A new paper from @FETforL “#FE and #Skills and Shame in Organisational Life” examines organisational shame and explores further education leaders’ own experiences of being shamed 


The Further Education Trust for Leadership (FETL) has published the first of two papers on shame and shaming that will highlight the importance of this under-discussed issue and demonstrate its relevance to organisational life and to further education in particular. 

FE and Skills and Shame in Organisational Life, written by John Bazalgette and Susan Harrison and funded by FETL, draws on relevant literature and interviews with FE leaders to provide a theoretical framework for discussing shame and understanding its role in our working lives and institutions. 

It argues that the level and nature of scrutiny in the further education sector has sometimes gone beyond what is fair or justified, helping create a culture of fear and anxiety in which honest but struggling leaders are reluctant to admit vulnerability or to reach out for help – creating conditions in which shame can flourish.

Dame Ruth Silver, President of FETL, said:

‘This paper – and a further, complementary paper that will follow – aims to put organisational shame on the FE agenda.

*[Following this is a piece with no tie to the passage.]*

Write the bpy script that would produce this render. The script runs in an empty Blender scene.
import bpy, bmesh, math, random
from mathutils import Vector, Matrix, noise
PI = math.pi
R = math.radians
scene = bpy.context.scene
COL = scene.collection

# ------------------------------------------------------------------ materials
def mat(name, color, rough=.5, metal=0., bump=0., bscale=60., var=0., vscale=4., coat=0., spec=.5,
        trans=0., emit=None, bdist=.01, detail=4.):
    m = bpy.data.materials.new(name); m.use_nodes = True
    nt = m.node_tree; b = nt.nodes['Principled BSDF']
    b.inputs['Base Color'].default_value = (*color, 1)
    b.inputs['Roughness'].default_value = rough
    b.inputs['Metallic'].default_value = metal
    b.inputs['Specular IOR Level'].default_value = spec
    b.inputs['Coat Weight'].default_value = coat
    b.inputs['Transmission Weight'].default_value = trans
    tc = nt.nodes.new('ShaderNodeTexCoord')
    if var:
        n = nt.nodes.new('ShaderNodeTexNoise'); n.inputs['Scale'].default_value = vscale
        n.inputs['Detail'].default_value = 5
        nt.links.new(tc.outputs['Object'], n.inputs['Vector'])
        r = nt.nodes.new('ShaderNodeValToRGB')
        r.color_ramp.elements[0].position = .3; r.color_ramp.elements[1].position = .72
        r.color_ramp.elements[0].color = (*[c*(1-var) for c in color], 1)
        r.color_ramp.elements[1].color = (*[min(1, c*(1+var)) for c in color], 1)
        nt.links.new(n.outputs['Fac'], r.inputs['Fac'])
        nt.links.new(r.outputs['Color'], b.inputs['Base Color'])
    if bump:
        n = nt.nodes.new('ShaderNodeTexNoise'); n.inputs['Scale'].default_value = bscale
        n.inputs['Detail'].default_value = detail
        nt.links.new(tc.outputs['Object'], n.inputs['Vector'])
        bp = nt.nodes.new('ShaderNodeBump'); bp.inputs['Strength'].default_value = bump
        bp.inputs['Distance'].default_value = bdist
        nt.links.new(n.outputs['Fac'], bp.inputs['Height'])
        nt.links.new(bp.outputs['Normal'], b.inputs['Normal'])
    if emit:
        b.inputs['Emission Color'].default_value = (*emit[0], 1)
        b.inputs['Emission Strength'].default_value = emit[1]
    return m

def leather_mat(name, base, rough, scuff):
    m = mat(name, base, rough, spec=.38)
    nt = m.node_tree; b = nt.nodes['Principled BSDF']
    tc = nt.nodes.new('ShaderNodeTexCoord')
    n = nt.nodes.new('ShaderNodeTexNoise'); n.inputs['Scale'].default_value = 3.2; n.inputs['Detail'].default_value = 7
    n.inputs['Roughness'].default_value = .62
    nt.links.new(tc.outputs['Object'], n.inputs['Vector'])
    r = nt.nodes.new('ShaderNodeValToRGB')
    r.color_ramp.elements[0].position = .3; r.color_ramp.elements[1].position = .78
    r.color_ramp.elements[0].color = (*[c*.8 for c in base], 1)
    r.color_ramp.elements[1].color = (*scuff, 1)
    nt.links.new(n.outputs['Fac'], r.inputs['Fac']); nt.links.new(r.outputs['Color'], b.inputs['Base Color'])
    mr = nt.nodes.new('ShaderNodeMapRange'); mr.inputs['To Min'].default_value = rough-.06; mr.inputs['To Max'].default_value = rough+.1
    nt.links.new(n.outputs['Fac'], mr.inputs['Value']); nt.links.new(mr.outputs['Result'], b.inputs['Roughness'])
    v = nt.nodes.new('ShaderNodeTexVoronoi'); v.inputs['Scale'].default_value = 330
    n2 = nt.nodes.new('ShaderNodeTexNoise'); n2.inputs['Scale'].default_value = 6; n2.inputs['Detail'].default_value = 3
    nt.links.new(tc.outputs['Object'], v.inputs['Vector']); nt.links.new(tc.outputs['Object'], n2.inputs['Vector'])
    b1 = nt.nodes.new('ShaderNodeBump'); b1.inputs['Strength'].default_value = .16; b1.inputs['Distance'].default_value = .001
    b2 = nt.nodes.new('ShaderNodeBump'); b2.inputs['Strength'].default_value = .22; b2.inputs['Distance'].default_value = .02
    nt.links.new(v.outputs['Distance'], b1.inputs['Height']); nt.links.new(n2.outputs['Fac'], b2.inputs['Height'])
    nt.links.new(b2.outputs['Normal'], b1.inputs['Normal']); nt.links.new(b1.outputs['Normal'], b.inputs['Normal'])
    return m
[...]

It does not mean to give concrete solutions to these problems. Its purpose instead is to stimulate more discussion and to give that discussion a framework, grounded both in academic research and in the concerns of sector leaders.

‘It is good to hear the voices of sector leaders raised in this context. This is not an easy topic and I would like to express my appreciation of those leaders who took part in the interviews and shared their own experience of shame and shaming.

‘Their contribution is important and necessary. Organisational shame and shaming produces leadership that introverted, authoritarian and focused on short-term goals in preference to the long-term needs of students and their communities. It is also, ultimately, an attack on learners and learning. We can do better.’